— Source material —
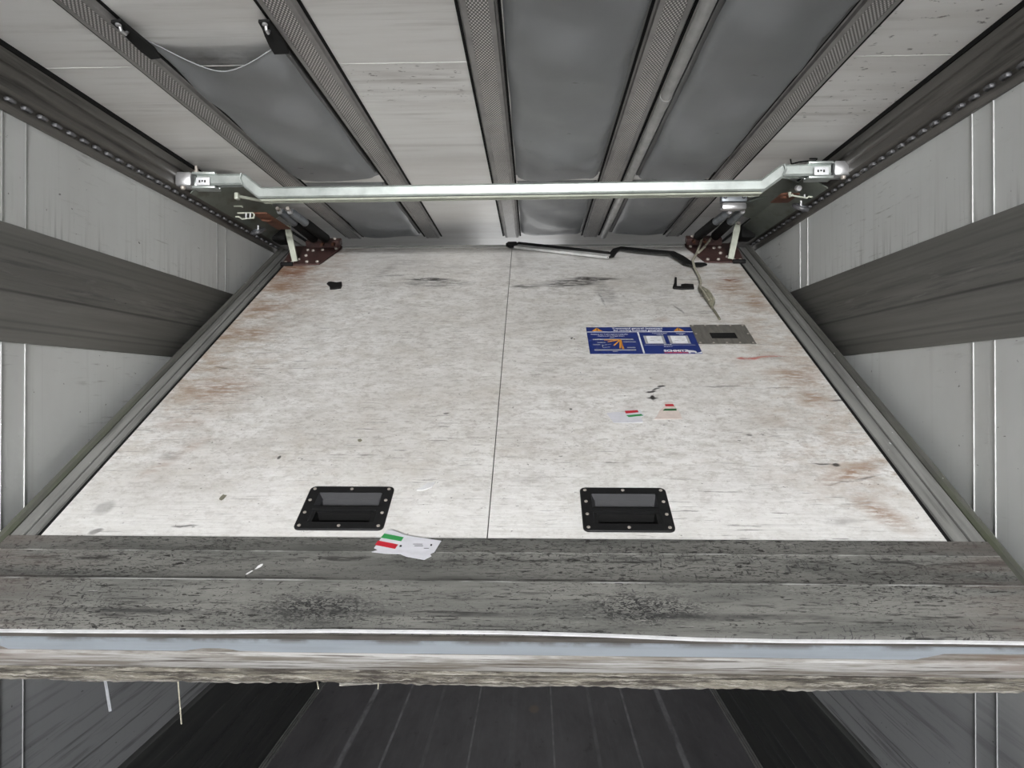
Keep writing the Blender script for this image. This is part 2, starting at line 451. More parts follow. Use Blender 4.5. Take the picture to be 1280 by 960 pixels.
# ------------------------------------------------------------------ mesh helpers
class MB:
    def __init__(s):
        s.bm = bmesh.new()

    def _add(s, verts, faces, mi=0):
        vs = [s.bm.verts.new(v) for v in verts]
        for f in faces:
            try:
                fc = s.bm.faces.new([vs[i] for i in f])
                fc.material_index = mi
            except ValueError:
                pass
        return vs

    def box(s, a, b, bev=0.0, mat=None):
        """axis box between corners a, b; optional bevel and matrix"""
        t = bmesh.new()
        bmesh.ops.create_cube(t, size=1)
        for v in t.verts:
            v.co = Vector(((a[i] + b[i]) / 2 + v.co[i] * abs(b[i] - a[i]) for i in range(3)))
        if bev:
            bmesh.ops.bevel(t, geom=t.edges[:], offset=bev, segments=2, affect='EDGES', profile=.5)
        if mat is not None:
            bmesh.ops.transform(t, matrix=mat, verts=t.verts[:])
        s._merge(t)
        return s

    def _merge(s, t):
        t.verts.index_update()
        s._add([v.co.copy() for v in t.verts], [[v.index for v in f.verts] for f in t.faces])
        t.free()

    def prism(s, poly, h0, h1, axis='z', bev=0.0):
        """polygon (2D) extruded between h0 and h1 along axis"""
        f = {'z': lambda p, h: (p[0], p[1], h), 'y': lambda p, h: (p[0], h, p[1]), 'x': lambda p, h: (h, p[0], p[1])}[axis]
        t = bmesh.new()
        lo = [t.verts.new(f(p, h0)) for p in poly]
        hi = [t.verts.new(f(p, h1)) for p in poly]
        n = len(poly)
        t.faces.new(lo[::-1]); t.faces.new(hi)
        for i in range(n):
            t.faces.new((lo[i], lo[(i + 1) % n], hi[(i + 1) % n], hi[i]))
        if bev:
            bmesh.ops.recalc_face_normals(t, faces=t.faces[:])
            bmesh.ops.bevel(t, geom=t.edges[:], offset=bev, segments=2, affect='EDGES')
        s._merge(t)
        return s

    def tube(s, pts, r, n=12, cap=True):
        pts = [Vector(p) for p in pts]
        rs = r if isinstance(r, (list, tuple)) else [r] * len(pts)
        rings = []
        ref = None
        for i, p in enumerate(pts):
            d = (pts[min(i + 1, len(pts) - 1)] - pts[max(i - 1, 0)]).normalized()
            if ref is None:
                ref = d.orthogonal().normalized()
            ref = (ref - d * ref.dot(d)).normalized()
            q = d.cross(ref)
            rings.append([s.bm.verts.new(p + (ref * math.cos(2 * PI * k / n) + q * math.sin(2 * PI * k / n)) * rs[i]) for k in range(n)])
        for a, b in zip(rings, rings[1:]):
            for k in range(n):
                s.bm.faces.new((a[k], a[(k + 1) % n], b[(k + 1) % n], b[k]))
        if cap:
            s.bm.faces.new(rings[0][::-1]); s.bm.faces.new(rings[-1])
        return s

    def ribbon(s, pts, side, w, th):
        """flat strap: path pts, width along vector(s) side, thickness th"""
        pts = [Vector(p) for p in pts]
        rings = []
        for i, p in enumerate(pts):
            d = (pts[min(i + 1, len(pts) - 1)] - pts[max(i - 1, 0)]).normalized()
            sd = Vector(side[i] if isinstance(side, list) else side)
            sd = (sd - d * sd.dot(d)).normalized()
            nn = d.cross(sd)
            ww = w[i] if isinstance(w, (list, tuple)) else w
            rings.append([s.bm.verts.new(p + sd * a * ww / 2 + nn * b * th / 2) for a, b in ((-1, -1), (1, -1), (1, 1), (-1, 1))])
        for a, b in zip(rings, rings[1:]):
            for k in range(4):
                s.bm.faces.new((a[k], a[(k + 1) % 4], b[(k + 1) % 4], b[k]))
        s.bm.faces.new(rings[0][::-1]); s.bm.faces.new(rings[-1])
        return s

    def dome(s, c, r, axis=(0, 0, 1), h=None, n=10):
        """low bolt head"""
        ax = Vector(axis).normalized()
        u = ax.orthogonal().normalized(); v = ax.cross(u); h = h or r * .6; c = Vector(c)
        rings = []
        for rr, hh in ((1, -.3), (1, .45), (.78, .85)):
            rings.append([s.bm.verts.new(c + (u * math.cos(2 * PI * k / n) + v * math.sin(2 * PI * k / n)) * r * rr + ax * h * hh) for k in range(n)])
        for a, b in zip(rings, rings[1:]):
            for k in range(n):
                s.bm.faces.new((a[k], a[(k + 1) % n], b[(k + 1) % n], b[k]))
        s.bm.faces.new(rings[-1]); s.bm.faces.new(rings[0][::-1])
        return s

    def ring(s, c, r, t, axis, n=24):
        ax = Vector(axis).normalized(); u = ax.orthogonal().normalized(); v = ax.cross(u); c = Vector(c)
        rs = []
        for i in range(n):
            a = 2 * PI * i / n
            d = u * math.cos(a) + v * math.sin(a)
            rs.append([s.bm.verts.new(c + d * (r + t * math.cos(2 * PI * k / 8)) + ax * t * math.sin(2 * PI * k / 8)) for k in range(8)])
        for i in range(n):
            a, b = rs[i], rs[(i + 1) % n]
            for k in range(8):
                s.bm.faces.new((a[k], a[(k + 1) % 8], b[(k + 1) % 8], b[k]))
        return s

    def grid(s, fn, nu, nv, th=0.0):
        """surface fn(u,v) -> point for u,v in 0..1; th gives it a second skin above"""
        vs = [[s.bm.verts.new(fn(i / nu, j / nv)) for j in range(nv + 1)] for i in range(nu + 1)]
        for i in range(nu):
            for j in range(nv):
                s.bm.faces.new((vs[i][j], vs[i + 1][j], vs[i + 1][j + 1], vs[i][j + 1]))
        return s

    def build(s, name, mat, parent=None, smooth=True, kind=None, shift=True, world=False):
        bmesh.ops.recalc_face_normals(s.bm, faces=s.bm.faces[:])
        root = parent
        while root is not None and root.parent is not None:
            root = root.parent
        if root is not None and world:          # authored in world space under an unrotated root
            for v in s.bm.verts:
                v.co -= root.location
        me = bpy.data.meshes.new(name)
        s.bm.to_mesh(me)
        s.bm.free()
        me.materials.append(mat)
        if smooth:
            me.shade_smooth()
            me.set_sharp_from_angle(angle=math.radians(35))
        o = bpy.data.objects.new(name, me)
        COL.objects.link(o)
        o.parent = parent
        if kind:
            o['kind'] = kind
        return o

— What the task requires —
Pictures excluded, quote all the data above exactly.

— Result of the task —
Keep writing the Blender script for this image. This is part 2, starting at line 451. More parts follow. Use Blender 4.5. Take the picture to be 1280 by 960 pixels.
# ------------------------------------------------------------------ mesh helpers
class MB:
    def __init__(s):
        s.bm = bmesh.new()

    def _add(s, verts, faces, mi=0):
        vs = [s.bm.verts.new(v) for v in verts]
        for f in faces:
            try:
                fc = s.bm.faces.new([vs[i] for i in f])
                fc.material_index = mi
            except ValueError:
                pass
        return vs

    def box(s, a, b, bev=0.0, mat=None):
        """axis box between corners a, b; optional bevel and matrix"""
        t = bmesh.new()
        bmesh.ops.create_cube(t, size=1)
        for v in t.verts:
            v.co = Vector(((a[i] + b[i]) / 2 + v.co[i] * abs(b[i] - a[i]) for i in range(3)))
        if bev:
            bmesh.ops.bevel(t, geom=t.edges[:], offset=bev, segments=2, affect='EDGES', profile=.5)
        if mat is not None:
            bmesh.ops.transform(t, matrix=mat, verts=t.verts[:])
        s._merge(t)
        return s

    def _merge(s, t):
        t.verts.index_update()
        s._add([v.co.copy() for v in t.verts], [[v.index for v in f.verts] for f in t.faces])
        t.free()

    def prism(s, poly, h0, h1, axis='z', bev=0.0):
        """polygon (2D) extruded between h0 and h1 along axis"""
        f = {'z': lambda p, h: (p[0], p[1], h), 'y': lambda p, h: (p[0], h, p[1]), 'x': lambda p, h: (h, p[0], p[1])}[axis]
        t = bmesh.new()
        lo = [t.verts.new(f(p, h0)) for p in poly]
        hi = [t.verts.new(f(p, h1)) for p in poly]
        n = len(poly)
        t.faces.new(lo[::-1]); t.faces.new(hi)
        for i in range(n):
            t.faces.new((lo[i], lo[(i + 1) % n], hi[(i + 1) % n], hi[i]))
        if bev:
            bmesh.ops.recalc_face_normals(t, faces=t.faces[:])
            bmesh.ops.bevel(t, geom=t.edges[:], offset=bev, segments=2, affect='EDGES')
        s._merge(t)
        return s

    def tube(s, pts, r, n=12, cap=True):
        pts = [Vector(p) for p in pts]
        rs = r if isinstance(r, (list, tuple)) else [r] * len(pts)
        rings = []
        ref = None
        for i, p in enumerate(pts):
            d = (pts[min(i + 1, len(pts) - 1)] - pts[max(i - 1, 0)]).normalized()
            if ref is None:
                ref = d.orthogonal().normalized()
            ref = (ref - d * ref.dot(d)).normalized()
            q = d.cross(ref)
            rings.append([s.bm.verts.new(p + (ref * math.cos(2 * PI * k / n) + q * math.sin(2 * PI * k / n)) * rs[i]) for k in range(n)])
        for a, b in zip(rings, rings[1:]):
            for k in range(n):
                s.bm.faces.new((a[k], a[(k + 1) % n], b[(k + 1) % n], b[k]))
        if cap:
            s.bm.faces.new(rings[0][::-1]); s.bm.faces.new(rings[-1])
        return s

    def ribbon(s, pts, side, w, th):
        """flat strap: path pts, width along vector(s) side, thickness th"""
        pts = [Vector(p) for p in pts]
        rings = []
        for i, p in enumerate(pts):
            d = (pts[min(i + 1, len(pts) - 1)] - pts[max(i - 1, 0)]).normalized()
            sd = Vector(side[i] if isinstance(side, list) else side)
            sd = (sd - d * sd.dot(d)).normalized()
            nn = d.cross(sd)
            ww = w[i] if isinstance(w, (list, tuple)) else w
            rings.append([s.bm.verts.new(p + sd * a * ww / 2 + nn * b * th / 2) for a, b in ((-1, -1), (1, -1), (1, 1), (-1, 1))])
        for a, b in zip(rings, rings[1:]):
            for k in range(4):
                s.bm.faces.new((a[k], a[(k + 1) % 4], b[(k + 1) % 4], b[k]))
        s.bm.faces.new(rings[0][::-1]); s.bm.faces.new(rings[-1])
        return s

    def dome(s, c, r, axis=(0, 0, 1), h=None, n=10):
        """low bolt head"""
        ax = Vector(axis).normalized()
        u = ax.orthogonal().normalized(); v = ax.cross(u); h = h or r * .6; c = Vector(c)
        rings = []
        for rr, hh in ((1, -.3), (1, .45), (.78, .85)):
            rings.append([s.bm.verts.new(c + (u * math.cos(2 * PI * k / n) + v * math.sin(2 * PI * k / n)) * r * rr + ax * h * hh) for k in range(n)])
        for a, b in zip(rings, rings[1:]):
            for k in range(n):
                s.bm.faces.new((a[k], a[(k + 1) % n], b[(k + 1) % n], b[k]))
        s.bm.faces.new(rings[-1]); s.bm.faces.new(rings[0][::-1])
        return s

    def ring(s, c, r, t, axis, n=24):
        ax = Vector(axis).normalized(); u = ax.orthogonal().normalized(); v = ax.cross(u); c = Vector(c)
        rs = []
        for i in range(n):
            a = 2 * PI * i / n
            d = u * math.cos(a) + v * math.sin(a)
            rs.append([s.bm.verts.new(c + d * (r + t * math.cos(2 * PI * k / 8)) + ax * t * math.sin(2 * PI * k / 8)) for k in range(8)])
        for i in range(n):
            a, b = rs[i], rs[(i + 1) % n]
            for k in range(8):
                s.bm.faces.new((a[k], a[(k + 1) % 8], b[(k + 1) % 8], b[k]))
        return s

    def grid(s, fn, nu, nv, th=0.0):
        """surface fn(u,v) -> point for u,v in 0..1; th gives it a second skin above"""
        vs = [[s.bm.verts.new(fn(i / nu, j / nv)) for j in range(nv + 1)] for i in range(nu + 1)]
        for i in range(nu):
            for j in range(nv):
                s.bm.faces.new((vs[i][j], vs[i + 1][j], vs[i + 1][j + 1], vs[i][j + 1]))
        return s

    def build(s, name, mat, parent=None, smooth=True, kind=None, shift=True, world=False):
        bmesh.ops.recalc_face_normals(s.bm, faces=s.bm.faces[:])
        root = parent
        while root is not None and root.parent is not None:
            root = root.parent
        if root is not None and world:          # authored in world space under an unrotated root
            for v in s.bm.verts:
                v.co -= root.location
        me = bpy.data.meshes.new(name)
        s.bm.to_mesh(me)
        s.bm.free()
        me.materials.append(mat)
        if smooth:
            me.shade_smooth()
            me.set_sharp_from_angle(angle=math.radians(35))
        o = bpy.data.objects.new(name, me)
        COL.objects.link(o)
        o.parent = parent
        if kind:
            o['kind'] = kind
        return o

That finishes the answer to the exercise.